From 2016 to 2021, Attenuation Circuit organized a festival in their hometown, Augsburg, and a CD compilation release accompanied each festival. The concept was to have people work together and create a track and, at the festival, do a performance together. I have never been there, but it sounds like a friendly get-together and a socializing event. The name of these festivals was “r|e” so we now have a link on what to expect here: Duo’s or – in this case – threesomes creating music together when they had never worked together. I would question whether this was done with papers in a hat and a grab or if the combinations were carefully chosen. Because the first would add to the originality, the second would somehow guide or predict the outcome. “r|e” has five tracks, four of which are around the 12-minute mark, and one smuggles in an extra 4 minutes. The website states: File under sound art and ambient so let’s listen to see if it fits.
The first track is a collaboration by fourthousandblackbirds, Chelidon Frame and Terbeschikkingstelling entitled “Non au dégriffage, Atarassia, Bombardonmentsouplesse”. I don’t know if it’s meant to be some triptych, but there are three distinct parts, like an exquisite corpse track. I said that this is I.m.o. the best part of the CD. Even though the unity may not be what it was meant to be, the three parts form a solid piece with a continuous atmosphere.
Track two is a layer of heavily FX-ed field recordings alongside an occasional jazzy rhythm with a wind instrument improvising in the background. And if you read more of my reviews over the past years, you know how fond I am of wind instruments and jazz 😉 Track three sounds like it’s based on the sounds of woodblocks, delay and reverb in combination with jungle sounds and a toy instrument. And even though the track is spacious, it’s all too incoherent for my taste to become interesting. The fourth track is sadly the same, it sounds ok at the beginning, but it never really evolves into a stable composition. I have no doubt whatsoever that if the artists would work together a few times more something gorgeous would be created, but at this moment – because it’s all a matter of taste – it’s just not there.

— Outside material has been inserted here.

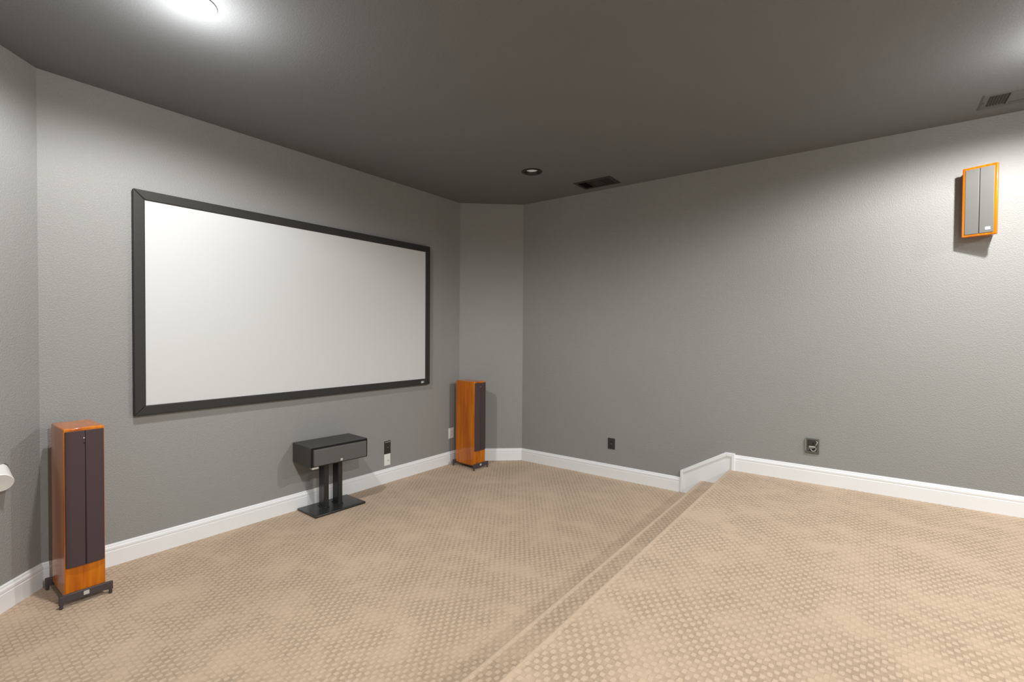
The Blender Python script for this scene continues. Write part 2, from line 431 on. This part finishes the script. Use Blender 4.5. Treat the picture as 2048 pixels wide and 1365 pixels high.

The final track is by the only duo: Wilfried Hanrath & Jacob Audrey Taves. “20th Century Throw-Up” experiments with beats, noise and general weirdness. Here, too, the track is at moments incoherent, but with this sound palette, the incoherence adds to the atmosphere of the track. It’s a weird release if listened to at once. It may need a festival to work, with a little break in between and a couple of beers.